Unfortunately, a man of the cloth and MSNBC anchor, Reverend Al Sharpton, has threatened to organize a boycott of PepsiCo products unless the company reinstates its DEI commitments. Sharpton claims that PepsiCo’s management has agreed to meet with him.
According to Sharpton, who sat on PepsiCo’s African American advisory board in the early 2000s, PepsiCo in the 1940s and 50s hired some of the first Black sales and marketing executives in corporate America, and by the 1980’s the company’s policies led to the creation of Black consumer advisory boards.
“You did this not because it was easy — but because it was right,” Sharpton wrote in a letter to PepsiCo earlier this month. “That legacy is now in jeopardy.”

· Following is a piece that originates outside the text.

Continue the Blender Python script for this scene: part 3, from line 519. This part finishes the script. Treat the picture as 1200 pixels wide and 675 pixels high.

PepsiCo faces other pressures. RFK Jr., President Trump’s HHS secretary, has advocated that the federal government stop allowing the nearly $113 billion program that serves about 42 million Americans to use benefits to pay for “soda or processed foods.”

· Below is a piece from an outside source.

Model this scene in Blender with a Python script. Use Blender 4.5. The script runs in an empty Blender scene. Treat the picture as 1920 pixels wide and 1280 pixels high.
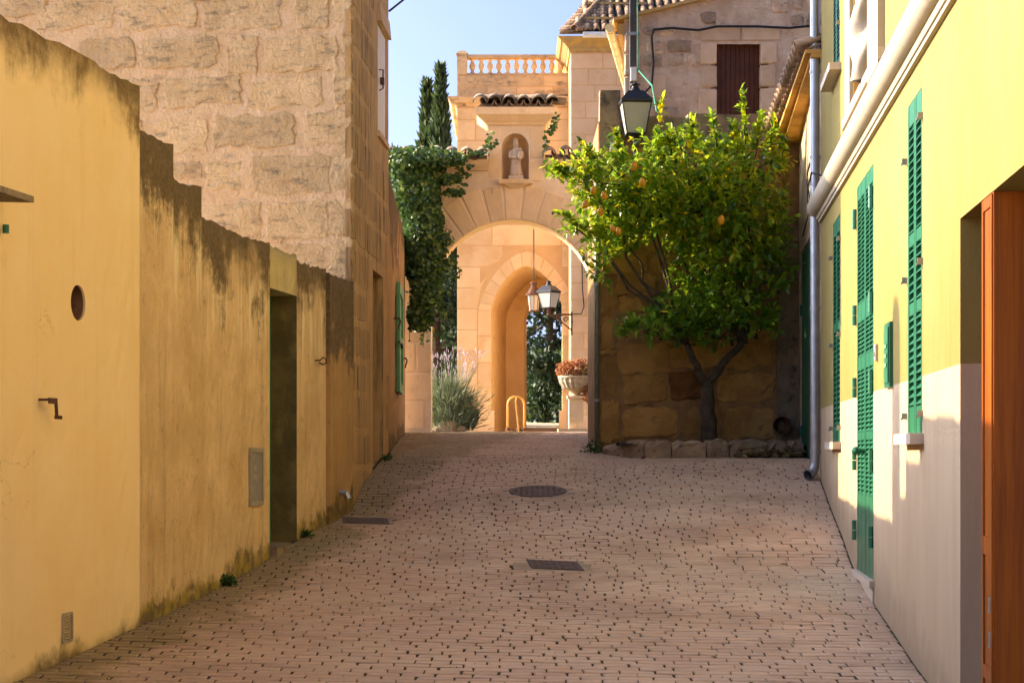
import bpy, math, random
import numpy as np
from mathutils import Vector, Matrix

# ------------------------------------------------------------------ camera, sky, sun, exposure
scene = bpy.context.scene
C = scene.collection
F = 3400.0            # focal length in photo pixels (1920 wide)
HY = 850.0            # eye level in the photo
cam_d = bpy.data.cameras.new("camera")
cam_d.sensor_width = 36.0
cam_d.lens = F / 1920 * 36.0
cam_d.shift_y = (HY - 640.0) / 1920.0
cam_d.clip_start = 0.1
cam_d.clip_end = 2000
cam = bpy.data.objects.new("camera", cam_d)
cam.location = (0, 0, 0)
cam.rotation_euler = (math.radians(90), 0, 0)
C.objects.link(cam)
scene.camera = cam

SUN_EL = math.radians(23.5)
LX, LY = 0.952, -0.305                       # horizontal direction in which the sunlight travels
world = bpy.data.worlds.new("World")
scene.world = world
world.use_nodes = True
wn = world.node_tree.nodes
wl = world.node_tree.links
for n in list(wn):
    wn.remove(n)
sky = wn.new("ShaderNodeTexSky")
sky.sky_type = 'NISHITA'
sky.sun_disc = False
sky.sun_elevation = SUN_EL
sky.sun_rotation = math.atan2(-LX, -LY)
sky.altitude = 50
sky.air_density = 0.21
sky.dust_density = 4.5
sky.ozone_density = 9.0
bg = wn.new("ShaderNodeBackground")
bg.inputs["Strength"].default_value = 0.15
wo = wn.new("ShaderNodeOutputWorld")
wl.new(sky.outputs[0], bg.inputs[0])
wl.new(bg.outputs[0], wo.inputs[0])

sun_d = bpy.data.lights.new("sun", 'SUN')
sun_d.energy = 2.0
sun_d.angle = math.radians(0.53)
sun_d.color = (1.0, 0.90, 0.74)
sun = bpy.data.objects.new("sun", sun_d)
ld = Vector((LX * math.cos(SUN_EL), LY * math.cos(SUN_EL), -math.sin(SUN_EL)))
sun.rotation_euler = ld.to_track_quat('-Z', 'Y').to_euler()
sun.location = (-20, 10, 20)
C.objects.link(sun)

vs = scene.view_settings
vs.view_transform = 'Standard'
vs.look = 'None'
vs.gamma = 1.0
vs.exposure = 2.6
try:
    vs.use_white_balance = True
    vs.white_balance_temperature = 8900
    vs.white_balance_tint = 10
except Exception:
    pass

cy = scene.cycles
cy.max_bounces = 7
cy.diffuse_bounces = 5
cy.glossy_bounces = 3
cy.transmission_bounces = 4
cy.use_denoising = True
cy.caustics_reflective = False
cy.caustics_refractive = False

R = random.Random(7)
NP = np.random.default_rng(7)
PI = math.pi


# ------------------------------------------------------------------ helpers
def at(px, py, y):
    """a point of the place, from its photo position and its distance y in metres"""
    return Vector(((px - 960.0) / F * y, y, (HY - py) / F * y))


class MB:
    """collects shapes into one mesh"""
    def __init__(self):
        self.v = []; self.f = []; self.r = []; self.at = {}; self.cur = 0.0

    def add(self, vs_, fs_, rnd=None):
        o = len(self.v)
        self.v.extend([tuple(p) for p in vs_])
        rr = self.cur if rnd is None else rnd
        for f in fs_:
            self.f.append(tuple(i + o for i in f)); self.r.append(rr)
        return o

    def hexa(self, c8, rnd=None):
        # corners: 0-3 bottom loop, 4-7 top loop
        self.add(c8, [(0, 3, 2, 1), (4, 5, 6, 7), (0, 1, 5, 4), (1, 2, 6, 5), (2, 3, 7, 6), (3, 0, 4, 7)], rnd)

    def box(self, lo, hi, rnd=None):
        x0, y0, z0 = lo; x1, y1, z1 = hi
        self.hexa([(x0, y0, z0), (x1, y0, z0), (x1, y1, z0), (x0, y1, z0),
                   (x0, y0, z1), (x1, y0, z1), (x1, y1, z1), (x0, y1, z1)], rnd)

    def obox(self, c, u, v, w, rnd=None):
        # centre, three half vectors
        c = Vector(c); u = Vector(u); v = Vector(v); w = Vector(w)
        self.hexa([c - u - v - w, c + u - v - w, c + u + v - w, c - u + v - w,
                   c - u - v + w, c + u - v + w, c + u + v + w, c - u + v + w], rnd)

    def tube(self, path, rad, n=8, cap=True, rnd=None):
        path = [Vector(p) for p in path]
        if not hasattr(rad, '__len__'):
            rad = [rad] * len(path)
        vs_ = []; fs_ = []
        prev = None
        for i, p in enumerate(path):
            a = path[max(i - 1, 0)]; b = path[min(i + 1, len(path) - 1)]
            t = (b - a)
            t = t.normalized() if t.length > 1e-9 else Vector((0, 0, 1))
            if prev is None:
                ref = Vector((0, 0, 1)) if abs(t.z) < .9 else Vector((1, 0, 0))
                u = t.cross(ref).normalized()
            else:
                u = (prev - t * prev.dot(t))
                u = u.normalized() if u.length > 1e-6 else t.orthogonal().normalized()
            prev = u
            w = t.cross(u)
            for k in range(n):
                an = 2 * PI * k / n
                vs_.append(p + (u * math.cos(an) + w * math.sin(an)) * rad[i])
        for i in range(len(path) - 1):
            for k in range(n):
                k2 = (k + 1) % n
                fs_.append((i * n + k, i * n + k2, (i + 1) * n + k2, (i + 1) * n + k))
        if cap:
            fs_.append(tuple(range(n - 1, -1, -1)))
            fs_.append(tuple(range((len(path) - 1) * n, len(path) * n)))
        self.add(vs_, fs_, rnd)

    def lathe(self, prof, c, n=12, rnd=None, sx=1.0, sy=1.0, rot=0.0):
        vs_ = []; fs_ = []
        for r_, z in prof:
            for k in range(n):
                an = 2 * PI * k / n + rot
                vs_.append((c[0] + r_ * sx * math.cos(an), c[1] + r_ * sy * math.sin(an), c[2] + z))
        m = len(prof)
        for i in range(m - 1):
            for k in range(n):
                k2 = (k + 1) % n
                fs_.append((i * n + k, i * n + k2, (i + 1) * n + k2, (i + 1) * n + k))
        fs_.append(tuple(range(n - 1, -1, -1)))
        fs_.append(tuple(range((m - 1) * n, m * n)))
        self.add(vs_, fs_, rnd)

    def grid(self, P, rnd=None, attrs=None, flip=False):
        # P: rows x cols of points; attrs: name -> rows x cols
        nr = len(P); nc = len(P[0])
        o = len(self.v)
        for k in (attrs or {}):
            self.at.setdefault(k, {})
        for i in range(nr):
            for j in range(nc):
                if attrs:
                    for k, a in attrs.items():
                        self.at[k][len(self.v)] = a[i][j]
                self.v.append(tuple(P[i][j]))
        for i in range(nr - 1):
            for j in range(nc - 1):
                q = (o + i * nc + j, o + i * nc + j + 1, o + (i + 1) * nc + j + 1, o + (i + 1) * nc + j)
                self.f.append(q[::-1] if flip else q)
                self.r.append(self.cur if rnd is None else rnd)

    def mesh(self, name, smooth=False):
        me = bpy.data.meshes.new(name)
        me.from_pydata(self.v, [], self.f)
        a = me.attributes.new("rnd", 'FLOAT', 'FACE')
        a.data.foreach_set("value", np.array(self.r, dtype=np.float32))
        for k, d in self.at.items():
            arr = np.full(len(self.v), 9.0, dtype=np.float32)
            for i, x in d.items():
                arr[i] = x
            b = me.attributes.new(k, 'FLOAT', 'POINT')
            b.data.foreach_set("value", arr)
        if smooth:
            me.polygons.foreach_set("use_smooth", np.ones(len(me.polygons), dtype=bool))
        me.update()
        return me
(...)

“The one place that I would say that we need to really change policy is the SNAP program and food stamps and in school lunches,” Kennedy said. There, the federal government in many cases is paying for it. And we shouldn’t be subsidizing people to eat poison.”

Officials in Arkansas and Indiana moved today to ban soft drinks and candy from the program that helps low-income people pay for groceries, becoming the first states to ask the Trump administration to let them remove such items from the program long known as food stamps. Hopefully, more states will follow suit and further harm PepsiCo’s business.
If RFK is indeed serious about curbing sales of sugary drinks, he should lobby President Trump to not just rescind PepsiCo’s tax breaks but also impose a special tax on peddlers of harmful food products to cover the healthcare burden they place on society. Even an economic illiterate like me appreciates that would make it increasingly difficult for PepsiCo to sustain the share buybacks and dividends required to bolster the company’s stock price and allow CEO Ramon Laguarta to keep his job, which last year paid him $29 million in compensation.